Starting life in a new (expensive) city.

The first two weeks in Copenhagen are over. I took part in the official Intro week of the programme, two of my courses have already started and yes, I’ve already had my first group assignment. But one at a time!

My friend from Austria (Carina) and I decided to stay in an airbnb for the first couple of months in order to look for apartments after arriving. So late Sunday afternoon two weeks ago we got the keys for our Airbnb. The apartment is relatively big, it even has its own small garden. However, we have a tiny bathroom, which is Copenhagen-style with the shower head above the toilet. Very interesting. We decided to spend the rest of the day “at home” and only went out for groceries. Yay to open shops on a Sunday!! As we were not familiar at all which shop we should go to, we went to the first available. Everything was super expensive. Many things 5 times more expensive than at home. We’d known beforehand that Denmark (Scandinavia in general) is more expensive than Austria but still… A small snickers bar for 2,60?! A small package of Feta for 4-5 Euros?! Coffee unaffordable?! So we had to abandon our dream of continuing a relatively healthy life in Copenhagen. It turned out that going to the closest supermarket was probably the worst decision possible as we’d picked the most expensive option as we found out the next day. 10 metres to the left would have been one of the cheapest supermarkets of Denmark where prices are acceptable and vegetables are cheap. :D

The first couple of days we tried to do a bit of sightseeing which was also quite hard because it was extremely windy & rainy on and off throughout the day. However, we got to see the (very little) Little Mermaid with many tourists in front of it ;)
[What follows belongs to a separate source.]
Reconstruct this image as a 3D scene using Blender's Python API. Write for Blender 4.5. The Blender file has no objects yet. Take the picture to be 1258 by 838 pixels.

Didn’t want to have the tourists in the picture… :D

Intro Week started on Tuesday and we met around 3/4 of our new classmates. On the first day we went on a boat trip (yay!) but we couldn’t quite enjoy the view as we had to do some kind of “speed-dating”, where we got to know our classmates. Funny at the beginning, a bit annoying at the end as almost all of questions went like this “Where are you from? Why Copenhagen? Have you found an apartment yet?”. Afterwards we went to a bar where you’d never go at 5PM but at least we could talk to a few of our classmates. The next couple of days were full of silly games and the professors introduced the programme itselfs and every course of it. It sounded interesting and I am really looking forward to the courses! The intro week ended with a Make-your-own-burger-buffet (with a shitty Veggie-option) and a night out in a bar/club.

We also got to see the main building of the CBS which is also newly built (at least I assume so) and quite straightforward without any futuristic none-sense like my university at Vienna. However, I won’t be having classes in this building as they just opened a building just for (us) graduates. The new building looks very unspectacular though. :D There was also a separate event for international students which was not really helpful but we got to eat very tasty cake and wraps (with no veggie-option -.-)!


In my second week in CPH I already had to do a lot of readings and even one small group work (and we did great on it!). As we are 120 people in the programme and we are not split up in smaller classes or anything, we don’t have to attend classes or participate in them, although both of it is of course highly recommended. This was also quite a surprise for me as I somehow assumed that we’d be having smaller classes and would need to participate and have presentations and stuff like that. However, I will also manage to adapt to this type of teaching.

Besides having my first classes, Carina and I also went to famous Christiania on the only really sunny & beautiful day of the week. Afterwards we treated ourselves with some froyo.

The first two weeks in CPH were very interesting, very different to Austria. Public transport is very expensive; however, very reliable. The metro system is not very efficient as it’s not possible to reach many places with it. I guess I am just spoilt from Vienna ;) But other than that, the city seems to function quite well, people are very friendly and helpful. You see so many people riding a bike… So getting a bike is number 2 on my To-do-list! :)

A few words to my classmates: We guessed that BCM2017 (Brands & Communication Management, Graduation 2017) has a 50:50 ratio of Danes:Internationals. Most of the internationals are Norwegians, Germans and Swedish. So many Germans everywhere ;) And the ratio of female:male is around 60:40 which was quite a surprise to me.